10Aug1:24 pmEST
Summer Always Turns Into Hurricane Season
We live in a lower trust society nowadays, and perhaps that means a lower trust market, too. In fact, I am quite sure that is the case, where every bit of data, such as this morning's CPI print, and every market machination is met with a skeptical eye of conspiracy by a not-insignificant group of market players and pundits.
Such is life, however, which means we must continue to roll with the punches.
Core CPI still points to entrenched, sticky high inflation.
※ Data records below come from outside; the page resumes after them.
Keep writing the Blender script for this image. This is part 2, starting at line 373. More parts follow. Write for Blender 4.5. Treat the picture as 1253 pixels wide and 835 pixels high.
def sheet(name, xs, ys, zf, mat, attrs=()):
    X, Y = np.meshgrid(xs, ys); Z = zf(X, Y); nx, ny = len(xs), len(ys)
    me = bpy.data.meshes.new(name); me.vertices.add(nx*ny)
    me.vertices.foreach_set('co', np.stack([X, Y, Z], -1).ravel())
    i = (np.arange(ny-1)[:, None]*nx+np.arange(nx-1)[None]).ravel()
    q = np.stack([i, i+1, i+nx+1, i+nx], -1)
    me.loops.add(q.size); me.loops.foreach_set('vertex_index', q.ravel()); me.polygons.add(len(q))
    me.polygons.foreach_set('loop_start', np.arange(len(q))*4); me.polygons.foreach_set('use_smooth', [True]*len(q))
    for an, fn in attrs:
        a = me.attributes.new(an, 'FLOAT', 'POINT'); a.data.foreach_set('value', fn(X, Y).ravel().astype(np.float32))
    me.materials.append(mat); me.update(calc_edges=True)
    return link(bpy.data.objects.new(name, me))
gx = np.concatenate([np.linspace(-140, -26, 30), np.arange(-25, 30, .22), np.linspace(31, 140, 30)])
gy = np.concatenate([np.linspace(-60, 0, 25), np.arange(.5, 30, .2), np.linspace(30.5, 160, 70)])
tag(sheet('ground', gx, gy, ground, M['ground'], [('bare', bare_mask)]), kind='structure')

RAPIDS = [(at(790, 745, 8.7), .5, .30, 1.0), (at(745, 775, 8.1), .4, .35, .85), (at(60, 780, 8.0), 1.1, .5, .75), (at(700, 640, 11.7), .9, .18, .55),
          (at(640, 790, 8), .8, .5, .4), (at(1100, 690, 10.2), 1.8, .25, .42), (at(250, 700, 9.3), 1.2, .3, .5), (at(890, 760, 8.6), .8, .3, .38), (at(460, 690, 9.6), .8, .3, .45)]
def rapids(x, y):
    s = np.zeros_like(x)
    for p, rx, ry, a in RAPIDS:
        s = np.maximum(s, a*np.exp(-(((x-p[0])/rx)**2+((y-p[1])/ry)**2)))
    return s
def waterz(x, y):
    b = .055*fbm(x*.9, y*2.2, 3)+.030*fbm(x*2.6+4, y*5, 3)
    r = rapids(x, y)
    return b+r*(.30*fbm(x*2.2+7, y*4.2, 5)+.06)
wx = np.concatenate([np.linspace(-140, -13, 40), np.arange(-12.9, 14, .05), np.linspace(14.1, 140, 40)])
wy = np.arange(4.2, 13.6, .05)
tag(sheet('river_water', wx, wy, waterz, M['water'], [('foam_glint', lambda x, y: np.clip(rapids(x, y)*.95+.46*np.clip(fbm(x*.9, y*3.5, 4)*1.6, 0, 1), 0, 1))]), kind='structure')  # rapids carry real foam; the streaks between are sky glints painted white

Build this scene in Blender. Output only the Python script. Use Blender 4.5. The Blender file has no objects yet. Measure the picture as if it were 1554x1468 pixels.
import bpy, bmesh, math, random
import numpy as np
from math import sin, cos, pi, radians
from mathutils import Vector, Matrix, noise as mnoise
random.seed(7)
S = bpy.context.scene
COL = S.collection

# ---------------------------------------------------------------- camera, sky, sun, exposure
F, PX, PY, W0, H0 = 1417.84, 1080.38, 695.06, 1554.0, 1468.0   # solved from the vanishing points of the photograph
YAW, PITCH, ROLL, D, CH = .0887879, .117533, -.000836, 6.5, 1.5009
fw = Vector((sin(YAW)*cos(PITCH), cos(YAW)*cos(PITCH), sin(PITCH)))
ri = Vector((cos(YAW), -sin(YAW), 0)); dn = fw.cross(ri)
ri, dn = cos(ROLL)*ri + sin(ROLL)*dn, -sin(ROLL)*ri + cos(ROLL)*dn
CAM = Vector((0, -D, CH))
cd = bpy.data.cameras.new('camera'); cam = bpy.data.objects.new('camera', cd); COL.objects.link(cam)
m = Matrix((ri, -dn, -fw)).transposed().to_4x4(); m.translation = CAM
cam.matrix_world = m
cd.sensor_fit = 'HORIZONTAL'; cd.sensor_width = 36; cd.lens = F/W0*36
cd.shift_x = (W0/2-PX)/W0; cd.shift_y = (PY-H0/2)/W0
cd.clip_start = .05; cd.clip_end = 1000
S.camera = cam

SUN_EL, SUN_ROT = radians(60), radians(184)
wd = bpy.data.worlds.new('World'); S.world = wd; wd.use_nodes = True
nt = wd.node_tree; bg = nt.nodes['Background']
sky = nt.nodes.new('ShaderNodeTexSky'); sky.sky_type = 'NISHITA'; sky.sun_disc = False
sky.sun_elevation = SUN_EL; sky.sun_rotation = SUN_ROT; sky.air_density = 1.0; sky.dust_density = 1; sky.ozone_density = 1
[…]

Thus, my ongoing view of The Fed not cutting rates anytime soon unless we get an outright crash, first, remains intact.
And now we have a glaring fade off the initial gap higher in equities as I write this, with the S&P 500 and Nasdaq suddenly back down around the lows from earlier this week.
With a good six-to-seven weeks until the next FOMC, Jackson Hole at the end of this month looms. But markets are still struggling which Fedhead and pundit to believe insofar as whether there will be another rate hike(s) this autumn into the end of 2023.
One thing is for sure, though, just as sure as summer always turns into hurricane season, periods of melt-ups and exuberance in markets almost always turn into rougher seas.
Finally, note the bear flag looks on TLT, ETF for Treasuries, on the daily chart, below. The sheer amount of cheerleading into the recent bounce smacks of still way-too-bullish sentiment on bonds. I expect much lower prices ahead, and thus higher rates as this morning's CPI print, when the dust settles, only reinforces higher for longer and not a victory against inflation.